Sarebbe importante sapere se la regolarizzazione dell’interessata è già completata perché, se fosse così ed avesse già ottenuto il permesso di soggiorno, potrebbe cambiare in qualsiasi momento datore di lavoro. La prassi sarebbe in questo caso quella di presentare le dimissioni al vecchio datore di lavoro, trovarne uno di nuovo che proceda subito all’assunzione comunicandola sia alla questura, che alla Direzione Provinciale del Lavoro.

Per il momento non è ancora operativa la prassi concernente la stipula del cosiddetto contratto di soggiorno per lavoro subordinato (previsto all’art. 5 bis del T.U., inserito dall’art. 6, comma 1, dalla L. 30 luglio 2002, n. 189, c.d. Bossi – Fini) per i nuovi rapporti di lavoro, essendo operativo soltanto per le regolarizzazioni.

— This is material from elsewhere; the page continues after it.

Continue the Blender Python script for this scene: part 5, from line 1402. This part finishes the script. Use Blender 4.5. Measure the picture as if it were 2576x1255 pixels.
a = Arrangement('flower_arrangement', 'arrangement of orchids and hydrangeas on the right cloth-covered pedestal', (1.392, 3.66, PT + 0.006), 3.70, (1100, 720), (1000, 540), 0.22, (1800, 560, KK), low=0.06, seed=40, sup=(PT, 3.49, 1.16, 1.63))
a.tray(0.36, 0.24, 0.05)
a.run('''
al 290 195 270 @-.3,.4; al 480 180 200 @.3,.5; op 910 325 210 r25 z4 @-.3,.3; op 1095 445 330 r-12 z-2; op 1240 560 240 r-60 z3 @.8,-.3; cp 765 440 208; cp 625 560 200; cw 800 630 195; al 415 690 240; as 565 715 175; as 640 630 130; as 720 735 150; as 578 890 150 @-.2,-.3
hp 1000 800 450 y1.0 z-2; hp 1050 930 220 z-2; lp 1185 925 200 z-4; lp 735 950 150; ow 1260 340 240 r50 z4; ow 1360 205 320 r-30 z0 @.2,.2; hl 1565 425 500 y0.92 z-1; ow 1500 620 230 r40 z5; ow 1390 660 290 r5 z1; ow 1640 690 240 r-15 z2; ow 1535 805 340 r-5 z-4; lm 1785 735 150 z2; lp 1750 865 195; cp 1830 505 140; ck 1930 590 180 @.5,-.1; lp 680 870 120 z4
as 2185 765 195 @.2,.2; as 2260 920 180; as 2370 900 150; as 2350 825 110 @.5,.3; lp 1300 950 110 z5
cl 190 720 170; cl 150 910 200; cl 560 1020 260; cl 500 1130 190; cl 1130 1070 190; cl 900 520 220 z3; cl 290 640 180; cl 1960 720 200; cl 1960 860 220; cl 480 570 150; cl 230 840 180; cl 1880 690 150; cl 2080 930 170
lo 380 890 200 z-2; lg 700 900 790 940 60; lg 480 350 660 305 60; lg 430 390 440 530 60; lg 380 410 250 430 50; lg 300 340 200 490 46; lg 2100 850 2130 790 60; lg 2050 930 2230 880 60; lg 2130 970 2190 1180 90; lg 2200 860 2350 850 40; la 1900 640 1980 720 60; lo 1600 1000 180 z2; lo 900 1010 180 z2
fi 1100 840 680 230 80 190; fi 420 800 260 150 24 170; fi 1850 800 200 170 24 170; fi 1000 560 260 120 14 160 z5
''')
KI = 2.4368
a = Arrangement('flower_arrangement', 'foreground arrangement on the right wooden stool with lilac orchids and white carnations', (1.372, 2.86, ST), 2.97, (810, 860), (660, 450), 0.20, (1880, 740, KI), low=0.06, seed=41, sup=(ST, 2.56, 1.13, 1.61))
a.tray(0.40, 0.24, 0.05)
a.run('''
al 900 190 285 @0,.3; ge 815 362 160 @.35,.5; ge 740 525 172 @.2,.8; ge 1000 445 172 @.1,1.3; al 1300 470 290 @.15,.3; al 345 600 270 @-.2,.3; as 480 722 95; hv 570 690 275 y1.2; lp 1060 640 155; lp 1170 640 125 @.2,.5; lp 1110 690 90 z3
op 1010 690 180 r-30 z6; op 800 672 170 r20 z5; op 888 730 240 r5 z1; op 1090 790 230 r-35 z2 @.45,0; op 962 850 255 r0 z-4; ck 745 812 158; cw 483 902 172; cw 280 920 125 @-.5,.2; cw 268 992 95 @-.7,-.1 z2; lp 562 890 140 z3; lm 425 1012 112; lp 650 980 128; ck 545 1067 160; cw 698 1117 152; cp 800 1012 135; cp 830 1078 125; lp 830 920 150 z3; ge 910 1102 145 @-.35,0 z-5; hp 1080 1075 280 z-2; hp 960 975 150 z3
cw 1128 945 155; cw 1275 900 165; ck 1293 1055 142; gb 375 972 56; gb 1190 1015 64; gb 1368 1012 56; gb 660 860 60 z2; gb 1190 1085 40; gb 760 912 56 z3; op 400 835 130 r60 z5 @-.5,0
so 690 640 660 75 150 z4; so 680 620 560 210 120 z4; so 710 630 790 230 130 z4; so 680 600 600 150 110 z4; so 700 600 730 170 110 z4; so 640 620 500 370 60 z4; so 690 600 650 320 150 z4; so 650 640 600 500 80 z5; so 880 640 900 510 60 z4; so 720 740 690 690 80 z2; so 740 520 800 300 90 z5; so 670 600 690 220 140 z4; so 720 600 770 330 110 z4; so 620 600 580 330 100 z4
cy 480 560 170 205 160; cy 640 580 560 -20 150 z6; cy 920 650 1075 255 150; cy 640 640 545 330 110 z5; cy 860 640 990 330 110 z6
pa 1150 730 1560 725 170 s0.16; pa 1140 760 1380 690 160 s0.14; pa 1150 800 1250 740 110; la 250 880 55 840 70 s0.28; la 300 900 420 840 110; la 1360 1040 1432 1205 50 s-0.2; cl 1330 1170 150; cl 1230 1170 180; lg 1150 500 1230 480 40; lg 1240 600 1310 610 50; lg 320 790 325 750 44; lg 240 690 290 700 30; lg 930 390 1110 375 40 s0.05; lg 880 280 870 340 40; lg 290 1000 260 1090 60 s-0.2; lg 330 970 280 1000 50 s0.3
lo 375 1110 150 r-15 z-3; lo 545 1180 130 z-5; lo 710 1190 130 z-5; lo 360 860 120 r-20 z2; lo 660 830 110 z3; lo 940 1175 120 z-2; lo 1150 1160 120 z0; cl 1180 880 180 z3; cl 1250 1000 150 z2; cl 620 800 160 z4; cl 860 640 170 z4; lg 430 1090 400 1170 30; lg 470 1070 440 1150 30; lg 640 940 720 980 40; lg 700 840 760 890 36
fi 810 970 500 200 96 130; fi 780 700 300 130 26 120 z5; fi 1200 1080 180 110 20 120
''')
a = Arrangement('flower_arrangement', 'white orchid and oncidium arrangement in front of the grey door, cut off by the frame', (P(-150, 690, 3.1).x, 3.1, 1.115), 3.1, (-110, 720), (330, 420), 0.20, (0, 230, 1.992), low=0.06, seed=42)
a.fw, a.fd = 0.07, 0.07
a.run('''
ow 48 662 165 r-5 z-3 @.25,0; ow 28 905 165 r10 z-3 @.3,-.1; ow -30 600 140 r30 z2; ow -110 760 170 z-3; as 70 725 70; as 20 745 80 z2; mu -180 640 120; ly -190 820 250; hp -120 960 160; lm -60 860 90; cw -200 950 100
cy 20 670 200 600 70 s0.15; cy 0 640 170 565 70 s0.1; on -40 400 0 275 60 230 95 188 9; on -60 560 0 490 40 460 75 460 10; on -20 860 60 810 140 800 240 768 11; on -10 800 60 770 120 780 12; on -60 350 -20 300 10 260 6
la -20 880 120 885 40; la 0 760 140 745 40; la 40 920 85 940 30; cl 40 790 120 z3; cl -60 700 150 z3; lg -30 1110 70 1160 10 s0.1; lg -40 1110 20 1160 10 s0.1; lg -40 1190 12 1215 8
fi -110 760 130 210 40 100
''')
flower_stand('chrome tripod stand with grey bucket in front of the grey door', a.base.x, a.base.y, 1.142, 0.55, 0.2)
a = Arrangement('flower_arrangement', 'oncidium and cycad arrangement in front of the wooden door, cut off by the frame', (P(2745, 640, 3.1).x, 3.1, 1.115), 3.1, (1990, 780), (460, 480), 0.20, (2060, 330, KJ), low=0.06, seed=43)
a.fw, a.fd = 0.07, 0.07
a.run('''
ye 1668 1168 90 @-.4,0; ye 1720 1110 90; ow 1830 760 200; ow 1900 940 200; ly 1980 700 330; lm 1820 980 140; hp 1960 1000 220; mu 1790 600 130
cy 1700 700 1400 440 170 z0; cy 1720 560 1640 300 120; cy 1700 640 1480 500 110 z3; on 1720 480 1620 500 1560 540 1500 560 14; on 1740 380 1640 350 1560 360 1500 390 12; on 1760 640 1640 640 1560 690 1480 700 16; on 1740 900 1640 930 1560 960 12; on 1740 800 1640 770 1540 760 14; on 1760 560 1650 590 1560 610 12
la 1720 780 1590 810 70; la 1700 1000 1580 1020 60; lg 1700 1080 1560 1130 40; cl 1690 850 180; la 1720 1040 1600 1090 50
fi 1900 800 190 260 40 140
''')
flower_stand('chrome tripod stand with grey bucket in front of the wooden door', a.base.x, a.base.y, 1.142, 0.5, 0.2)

Nel caso in cui l’interessata non avesse ancora perfezionato la regolarizzazione e fosse ancora in attesa della convocazione presso la Prefettura, sarebbe molto difficile poter cambiare datore di lavoro in quanto, secondo le indicazioni dei Ministeri del Lavoro e dell’Interno, si deve continuare ad attendere la convocazione stessa, anche se nel frattempo si è perso il posto di lavoro.

Per quanto riguarda la cosiddetta trasferta bisogna dire che nel contratto collettivo nazionale delle imprese di pulizie non è riconosciuta espressamente un’indennità di trasferta. In altre parole il disagio del lavoratore connesso al fatto di doversi spostare durante la giornata lavorativa in più luoghi, non comporta una maggiorazione del suo trattamento economico. L’unico diritto spettante in questo caso, è il rimborso delle spese vive effettivamente sostenute dallo stesso nell’interesse del datore di lavoro. Ne discende che le spese dovute alla necessità di prendere più autobus per spostarsi dai diversi luoghi di lavoro dovrebbero essere come tali risarcite, perché sostenute nell’interesse del datore di lavoro garantendo la prestazione lavorativa.

Sul pagamento degli 800 euro previsti per la sanatoria, più volte abbiamo specificato che sono soldi che dovevano essere versati esclusivamente dal datore di lavoro. Se l’interessata fosse in grado di dimostrare (cosa non sempre facile) l’avvenuto versamento dei soldi al datore di lavoro, magari con la testimonianza di un collega di lavoro, avrebbe il diritto di esigere il rimborso di tutta la somma illegittimamente corrisposta.

Anzi, se fosse dimostrabile che il datore di lavoro ha imposto il pagamento del contributo quale condizione per procedere alla regolarizzazione (dicendo “o paghi o non ti regolarizzo”) si configurerebbe una vera e propria estorsione con rilievo di carattere penale (art. 629 c.p.).